Bu yazımı yazarken aklıma gelen film «La La Land"'i izlemediyseniz özellikle izlemenizi tavsiye ederim.

«La La Land» Aşıklar Şehri filmi konusu; yolları kesişen iki insanın hikayesini anlatıyor. Hayatlarında yön bulmaya çalışan iki tutkulu insan Sebastian ve Mia’nın yolları, Los Angeles’ta trafiğin sıkışık olduğu bir gün kesişir. Her ikisi de sanat tutkunu olan bu iki insan, hayallerini gerçekleştirme yolunda düşe kalka ilerlemektedir.

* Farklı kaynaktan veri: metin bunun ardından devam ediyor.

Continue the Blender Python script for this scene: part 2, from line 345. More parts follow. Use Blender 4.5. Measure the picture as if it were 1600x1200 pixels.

Sebastian gelenekseksel jazzın kolonlardan yükseldiği bir kulüp açma hayalinde, Mia ise kafesinde çalıştığı film platosunda kendine uygun tüm oyunculuk seçmelerine katılarak bir rol kapma telaşındadır. Bu iki insanın kalpleri birbiri için atmaya başladığında ortaya çıkan manzarayı hayat şartları bozacak, onları yavaş yavaş hayallerinden uzaklaştırmaya başlayacaktır.

Oscar ödüllü Whiplash’in yazarı Damien Chazelle’in yazıp yönettiği bu romantik müzikal, modern zamana adanmış bir Hollywood masalı.